The Emerging American Approach to E-Mail Privacy in the Workplace: Its Influence on Developing Caselaw in Canada and Israel: Should Others Follow Suit?
38 Pages Posted: 8 Nov 2004
Abstract
This article proposes a comparative inquiry into e-mail eavesdropping in the workplace, examining both the substance of the American approach to this contemporary conundrum and its potential influence on the respective evolution of Canadian and Israeli law in this area. It posits that the American view, predicated on an employment at will understanding of employment relations is ill-suited to these jurisdictions' respective legal and political culture, resembling one another in certain constitutional respects.
Canada and Israel were selected in view of their peculiar penchant for considering American jurisprudence swaying and their increasing reliance on emerging U.S. legal trends. What is more, American caselaw is clothed in additional significance in light of these countries' failure to develop their own position respecting e-mail surveillance in the employment context to date.
The following shall therefore attempt to compare the respective legal cultures and relevant juridical principles of Canada and Israel as contrasted with the United States (as opposed to merely focusing on their legal doctrines). Accordingly, the paper seeks to examine whether the more collectivist legal culture in countries that have not yet developed a clear rule on e-mail privacy in the workplace, can sustain the liberal contractarian U.S. principles referred to.

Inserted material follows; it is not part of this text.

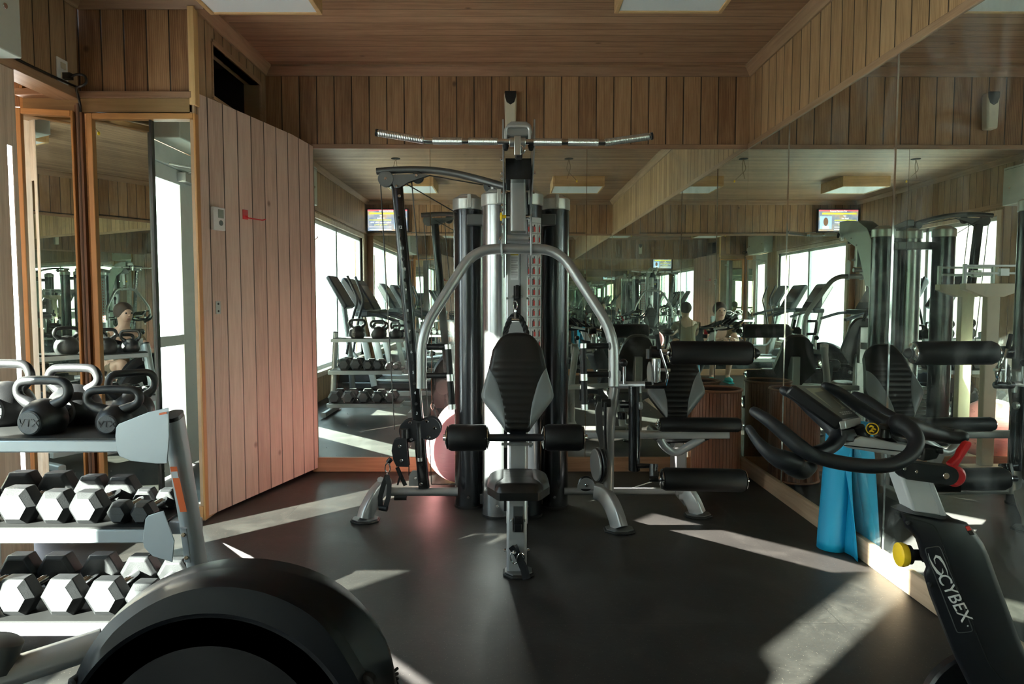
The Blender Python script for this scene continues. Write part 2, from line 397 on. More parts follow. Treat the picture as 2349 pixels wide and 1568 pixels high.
# side wall beside the closet with the vent opening
v0 = W(504, 200, 4.0); 
def yat(px, X): return X*F/(px-1168)
vy0, vy1 = yat(503, XS), yat(607, XS)
vz = (W(503, 108, vy0).z, W(503, 232, vy0).z, W(607, 190, vy1).z, W(607, 283, vy1).z)
vt, vb = (vz[0]+vz[2])/2, (vz[1]+vz[3])/2
m = MB()
m.bb(XS-.025, XS, YF, vy0, 0, HC); m.bb(XS-.1, XS, vy1, D, 0, HC); m.bb(XS-.06, XS, vy0, vy1, vt, HC); m.bb(XS-.06, XS, vy0, vy1, 0, vb)
struct(m.build('wall_left_inner', M_wL, ang=0))
m = MB(); X3 = XS-.45
m.bb(X3-.02, X3, vy0-.1, vy1+.1, vb-.15, vt+.15); m.bb(X3, XS-.1, vy0-.1, vy1+.1, vt+.13, vt+.15); m.bb(X3, XS-.1, vy0-.1, vy1+.1, vb-.15, vb-.13); m.bb(X3, XS-.1, vy0-.1, vy0-.08, vb-.13, vt+.13); m.bb(X3, XS-.1, vy1+.08, vy1+.1, vb-.13, vt+.13)
struct(m.build('wall_duct', M_void, ang=0))
m = MB(); m.bb(XL-.77, XL-.75, 3.0, YF+.16, 0, HC); m.bb(XL-.75, XL-.12, 3.0, 3.02, 2.2, HC); m.bb(XL-.75, XL-.12, 3.0, YF+.16, 2.62, 2.66); struct(m.build('wall_recess_side', M_wL, ang=0))
m = MB()
for a in ((vy0-.012, vy0, vb-.012, vt+.012), (vy1, vy1+.03, vb-.02, vt+.02), (vy0, vy1, vt, vt+.03), (vy0, vy1, vb-.02, vb)): m.bb(XS-.09, XS+.008, *a)
struct(m.build('trim_1', M_trimY))
# closet front (facing the camera) above and around the leaning mirrors
struct(MB().bb(XL-.1, XS-.025, YF+.02, YF+.1, 2.26, HC).build('wall_front', M_wX, ang=0))
m = MB(); m.bb(-2.545, XS-.02, YF+.30, YF+.36, 0, 2.3); m.bb(-2.545, -2.53, YF+.0, YF+.30, 0, 2.3); struct(m.build('wall_closet', M_oakX, ang=0))
m = MB(); m.bb(XL-.77, XL-.115, 3.0, 3.02, 0, 2.2); struct(m.build('wall_recess_front', M_pine, ang=0))
m = MB(); m.bb(XL, XS-.01, YF-.012, YF+.04, 2.235, 2.27); m.bb(XL-.29, XL, YF-.06, YF+.04, 2.235, 2.27); struct(m.build('trim_2', M_trimX, bev=.004))
m = MB(); m.bb(XL-.6, XL, YF+.03, YF+.08, 2.2, 2.6); struct(m.build('wall_recess', M_wX, ang=0))
m = MB(); m.bb(XL-.29, XS-.012, YF+.0, YF+.03, 2.165, 2.235); struct(m.build('trim_3', wood('raw_lath', 0, (.17, .10, .035), (.30, .19, .08))))
struct(MB().bb(XS-.02, XS+.012, YF-.01, YF+.04, 2.2, HC-.05).build('trim_4', M_raw, bev=.002))
# crown mouldings (swept profile)
prof = [(0, 0), (.0, -.058), (.012, -.058), (.02, -.046), (.05, -.014), (.058, -.012), (.058, 0)]
def crown(n, a, b, inward, mt):
    a, b, i = Vector(a), Vector(b), Vector(inward); m = MB()
    A = [m.bm.verts.new(a + i*p + Vector((0, 0, q))) for p, q in prof]; B = [m.bm.verts.new(b + i*p + Vector((0, 0, q))) for p, q in prof]
    k = len(prof)
    for j in range(k): m.bm.faces.new((A[j], A[(j+1) % k], B[(j+1) % k], B[j]))
    m.bm.faces.new(A); m.bm.faces.new(B[::-1])
    return struct(m.build('trim_%d' % n, mt))
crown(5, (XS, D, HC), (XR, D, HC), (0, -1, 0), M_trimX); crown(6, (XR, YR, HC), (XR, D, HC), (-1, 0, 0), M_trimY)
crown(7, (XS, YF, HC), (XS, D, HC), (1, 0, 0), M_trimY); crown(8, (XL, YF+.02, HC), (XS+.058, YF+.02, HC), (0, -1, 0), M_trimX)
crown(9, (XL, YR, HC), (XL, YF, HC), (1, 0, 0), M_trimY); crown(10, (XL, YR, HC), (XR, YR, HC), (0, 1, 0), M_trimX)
# trim rails above the mirrors, baseboards
struct(MB().bb(XS+.3, XR, D-.014, D, MT, MT+.03).build('trim_11', M_trimX, bev=.003))
struct(MB().bb(XR-.014, XR, YR, D-.014, MT, MT+.035).build('trim_12', M_trimY, bev=.003))
struct(MB().bb(XL, XR-.014, YR, YR+.014, MT, MT+.03).build('trim_13', M_trimX, bev=.003))
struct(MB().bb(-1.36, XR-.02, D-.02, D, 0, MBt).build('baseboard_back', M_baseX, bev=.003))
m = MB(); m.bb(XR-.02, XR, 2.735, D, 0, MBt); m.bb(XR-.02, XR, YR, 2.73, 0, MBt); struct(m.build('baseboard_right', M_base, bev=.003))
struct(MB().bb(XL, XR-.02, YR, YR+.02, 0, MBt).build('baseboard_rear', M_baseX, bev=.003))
# left outside wall: header, pier, post
m = MB(); m.bb(XL-.12, XL, YR, YF, 2.27, HC); struct(m.build('wall_left', M_wL, ang=0))
struct(MB().bb(XL-.12, XL+.012, YR, YF, 2.225, 2.27).build('trim_14', M_trimY, bev=.003))
m = MB(); m.bb(XL-.12, XL, YR, -1.12, 0, 2.225); m.bb(XL-.12, XL, 1.68, 2.28, 0, 2.225); m.bb(XL-.12, XL, -1.12, 1.68, 0, .36); m.bb(XL-.12, XL, -1.12, 1.68, 2.14, 2.225)
struct(m.build('wall_left_pier', M_wL, ang=0))
# pine post with a bright slit, between the glass door and the closet
zA, zB = .39, 1.88
m = MB(); m.bb(XL-.11, XL, 2.96, 3.104, 0, 2.225); struct(m.build('trim_15', M_pine, bev=.002))
m = MB(); m.bb(XL-.006, XL, 3.138, 3.165, 0, 2.225); m.bb(XL-.006, XL, 3.104, 3.138, zB, 2.225); m.bb(XL-.006, XL, 3.104, 3.138, 0, zA)
struct(m.build('trim_16', M_pine, bev=.002))
# window
WY0, WY1, WZ0, WZ1 = -1.12, 1.68, .36, 2.14
m = MB()
for a in ((WY0, WY0+.05, WZ0, WZ1), (WY1-.05, WY1, WZ0, WZ1), (WY0, WY1, WZ0, WZ0+.05), (WY0, WY1, WZ1-.05, WZ1), (.30, .37, WZ0, WZ1)): m.bb(XL-.09, XL-.03, *a)
fr = struct(m.build('window_1', M_alwin, bev=.003))
for a, b in ((WY0+.05, .30), (.37, WY1-.05)):
    struct(MB().bb(XL-.065, XL-.059, a, b, WZ0+.05, WZ1-.05).build('pane', M_glass, fr, ang=0))
m = MB()
for a in ((WY0-.07, WY0, WZ0-.07, WZ1+.06), (WY1, WY1+.07, WZ0-.07, WZ1+.06), (WY0, WY1, WZ1, WZ1+.06), (WY0, WY1, WZ0-.07, WZ0)): m.bb(XL-.03, XL+.015, *a)
m.bb(XL-.03, XL+.06, WY0-.07, WY1+.07, WZ0-.02, WZ0+.005)
struct(m.build('trim_17', M_pine, bev=.003))
# glass exit door
DY0, DY1 = 2.30, 2.955
m = MB(); m.bb(XL-.10, XL-.0, DY0-.02, DY0+.03, 0, 2.2); m.bb(XL-.10, XL-.0, DY1-.015, DY1+.006, 0, 2.2); m.bb(XL-.10, XL, DY0, DY1, 2.08, 2.2)
dr = struct(m.build('door_1', M_alwin, bev=.003))
m = MB()
for a in ((DY0+.03, DY0+.21, .02, 2.08), (DY1-.05, DY1-.015, .02, 2.08), (DY0+.21, DY1-.05, 1.98, 2.08), (DY0+.21, DY1-.05, .02, .22), (DY0+.21, DY1-.05, .88, .95)): m.bb(XL-.075, XL-.03, *a)
dl = struct(m.build('door_leaf', M_alwin, dr, bev=.003))
m = MB(); m.bb(XL-.055, XL-.05, DY0+.21, DY1-.05, .22, .88); m.bb(XL-.055, XL-.05, DY0+.21, DY1-.05, .95, 1.98); struct(m.build('pane', M_glass, dr, ang=0))
m = MB(); m.box((XL+.0, DY0+.16, 2.03), (.06, .18, .06)); m.tube([(XL+.02, DY0+.2, 2.06), (XL+.16, DY0+.32, 2.07), (XL-.02, DY0+.42, 2.09)], .008, 8); struct(m.build('door_closer', M_silver, dr, bev=.003))
# diagonal plank panel leaning across the corner
pa, pb = Vector((-1.645, 3.66, 0)), Vector((-1.325, 4.685, 0)); L = (pb-pa).length; ang = math.atan2(pb.y-pa.y, pb.x-pa.x)
m = MB(); m.prism([(0, 0, .012), (L, 0, .03), (L, 0, 2.225), (L*.78, 0, 2.25), (0, 0, 2.275)], (0, .035, 0))
pn = m.build('wall_diagonal', M_panel, ang=0); pn.location = pa; pn.rotation_euler = (0, 0, ang); struct(pn)
m = MB(); m.prism([(-.014, -.004, .0), (0, -.004, .0), (0, -.004, 2.27), (-.014, -.004, 2.29)], (0, .045, 0)); m.prism([(L-.012, -.012, .03), (L+.01, -.012, .03), (L, -.004, .78), (L-.02, -.004, .72)], (0, .012, 0))
o = m.build('edge_strip', M_raw, pn); struct(o)
PX, PZ = Vector((math.cos(ang), math.sin(ang), 0)), Vector((0, 0, 1)); PN = PZ.cross(PX)*-1   # panel normal towards the room
if PN.dot(Vector((1, -1, 0))) < 0: PN = -PN
def onpanel(px, py):
    # intersect view ray with the panel plane
    d = W(px, py, 1.0) - Vector((0, 0, H_CAM)); o0 = Vector((0, 0, H_CAM)); k = (pa-o0).dot(PN)/d.dot(PN); return o0 + d*k
# ------------------------------------------------------------------ mirrors
def mirror(name_lbl, x0, x1, y0, y1, z0=MBt, z1=MT):
    o = MB().bb(x0, x1, y0, y1, z0, z1).build('wall_mirror', M_mirror, ang=0)
    return tag(o, name_lbl, 'mirror', 'tall mirror panels covering the walls')
g = .0015
xa, xb = W(989, 700, D).x, W(1344, 700, D).x
mirror('leftmost mirror panel of the back wall, next to the diagonal plank panel', -1.34, xa-g, D-.006, D)
mirror('middle mirror panel of the back wall, behind the black towers', xa+g, xb-g, D-.006, D)
mirror('rightmost mirror panel of the back wall, reaching the corner with the wooden bin', xb+g, XR-.006, D-.006, D)
ya, yb = yat(1804, XR), yat(2046, XR)
mirror('narrow mirror panel of the right wall nearest the far corner', XR-.006, XR, ya+g, D-.007)
mirror('second mirror panel of the right wall, just behind the blue mat', XR-.006, XR, yb+g, ya-g)
mirror('large near mirror panel of the right wall, behind the exercise bike', XR-.006, XR, 1.5+g, yb-g)
mirror('mirror panel on the right wall beyond the bike, seen only as a reflection', XR-.006, XR, .2, 1.5-g)
mirror('mirror panel on the right wall behind the photographer, seen only as a reflection', XR-.006, XR, YR+.006, .2-g)
for i, (a, b) in enumerate(((XL+.1, -.95), (-.95, .35), (.35, XR-.008))):
    mirror(('left', 'middle', 'right')[i] + ' mirror panel of the rear wall, seen in the back mirror', a+g, b-g, YR, YR+.006)
# thin silver edge beads on the right wall seams
for y, lbl in ((yb, 'bright metal seam strip between the two nearest right wall mirrors'), (ya, 'thin seam strip between the two farther right wall mirrors')):
    tag(MB().bb(XR-.010, XR-.006, y-.004 if y == yb else y-.001, y+.004 if y == yb else y+.001, MBt, MT).build('seam_strip', M_chrome, ang=0), lbl, 'strip', 'seam strips')
FOLD = 29
# leaning framed mirrors in the closet front
def framed(x0, x1, zt, yaw, yc, panes, lbl):
    w = x1-x0; r = thing('framed_mirror', ((x0+x1)/2, yc, 0), lbl, 'mirror', 'oak framed closet mirrors')
    r.rotation_euler = (0, 0, yaw)
    def p(o): o.parent = r; return o
    for a, b in ((-w/2, -w/2+.03), (w/2-.012, w/2)): p(MB().bb(a, b, -.02, .02, .01, zt).build('frame', M_oak, bev=.003))
    for a, b in ((zt-.03, zt), (.01, .08)): p(MB().bb(-w/2+.03, w/2-.012, -.02, .02, a, b).build('frame_rail', M_oakX, bev=.003))
    for a, b, ty in panes:
        a, b = a-(x0+x1)/2, b-(x0+x1)/2; L_ = (b-a)/math.cos(ty)
        o = p(MB().bb(0, L_, 0, .006, .08, zt-.0).build('glass', M_mirror, ang=0)); o.location = (a, .012, 0); o.rotation_euler = (0, 0, ty)
        if ty: p(MB().bb(b-.004, b+.006, -.004, (b-a)*math.tan(ty)+.03, .08, zt-.002).build('return', M_cable, ang=0))
    return r
x0, x1 = W(218, 700, YF).x, W(463, 700, YF).x; xm = W(357, 700, YF).x
framed(x0, x1, 2.155, 0.0, YF, [(x0+.03, xm, math.radians(FOLD)), (xm, x1-.012, 0)], 'oak framed mirror next to the plank panel, showing the glass door')
framed(-2.525, -2.255, 2.165, math.radians(12), YF-.04, [(-2.495, -2.267, math.radians(FOLD-11))], 'oak framed mirror left of the dark upright, beside the pine post')
m = MB(); m.tube([(XL+.012, YF-.03, 2.2), (XL+.012, YF-.035, 1.2), (XL+.012, YF-.035, .2), (XL+.02, YF-.05, .01)], .008, 8)
tag(m.build('corner_pipe', plain('brown_cable', (.12, .07, .05), .5)), 'brown cable running down between the two framed mirrors', 'cable')
m = MB(); m.bb(XL-.02, XL+.016, YF-.005, YF+.02, .0, 2.2); tag(struct(m.build('trim_18', wood('dark_stile', 2, (.10, .04, .015), (.20, .09, .035)))), None)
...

This is particularly important for legal systems such as Israel and Canada, where constitutional human rights values "permeate" the "private" sphere, thus to a certain extent collapsing the "public-private" divide. Accordingly, it is submitted that communitarian legal systems, whose understanding of employee status diverges significantly from one of (quasi) absolute employer sovereignty, and who are more willing to incorporate constitutional values into their "private" law, would be well-advised to exercise caution in attempting to integrate American notions of employment-at-will to e-mail privacy in the workplace.